Picture of Stone


Stone - Stone ©1988 Mechanic
1. Get Stoned
2. No Commands
3. Eat Your Pride
4. The Day of Death
5. Reached Out
6. Real Delusion
7. Brain Damage
8. Escape
9. Final Countdown
10. Overtake

Thrash metal erupted in the 80s and most of our attention ended up focused on the Bay Area and German thrash scenes, with a few bands popping here and there to fill out the landscape. But one region that oddly didn't produce many bands was Scandinavia. Bathory of course is an exception, but Quorthon had his band blazing an entirely different trail. Otherwise, most metal fans may have only known about Europe as Scandinavia's contribution to hard rock, sad as that is. However, Finland did manage to produce a fairly good band with Stone, a thrash project that still seems quite obscure, despite being considerably better than many of their peers of the time period.
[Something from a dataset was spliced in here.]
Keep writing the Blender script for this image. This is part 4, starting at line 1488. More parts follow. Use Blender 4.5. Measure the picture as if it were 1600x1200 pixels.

A couple of the members ultimately ended up in far more famous bands (Amorphis, Children of Bodom), but Stone still is a rather forgotten act that should have gotten more ear time.

Stone undeniably fit into the thrash/speed scene, with leanings towards the German side of things as opposed to the Bay Area style. However, Stone also had a slightly odd off kilter sound (possibly due to the heavily accented vocals) that always made me think they had downed a case of beer before recording. Split up between four members, that's not actually a lot of beer, but perhaps enough to give them a good hearty buzz. Fortunately for music fans, this does not mean they ended up sounding like Tankard. The production on the album is actually quite good for an independent act, especially compared to a lot of their peers. Best of all, the band doesn't show their entire songwriting arsenal on the first track. They knew how to vary tempos, offer reasonable dynamics and keep the album interesting from start to finish. Best of all, they do a hilariously terrible rendition of the opening of "The Final Countdown" to put Europe properly in their place.

A lot of the thrash and speed metal of the late 80s has ended sounding dated, but I find myself enjoying this album more now than when I first got it back in 1989 or so. Not all albums from the era age well, which suggests this band might have deserved more recognition than they initially got. As a result, Stone is certainly a recommended album for thrash fans to turn over.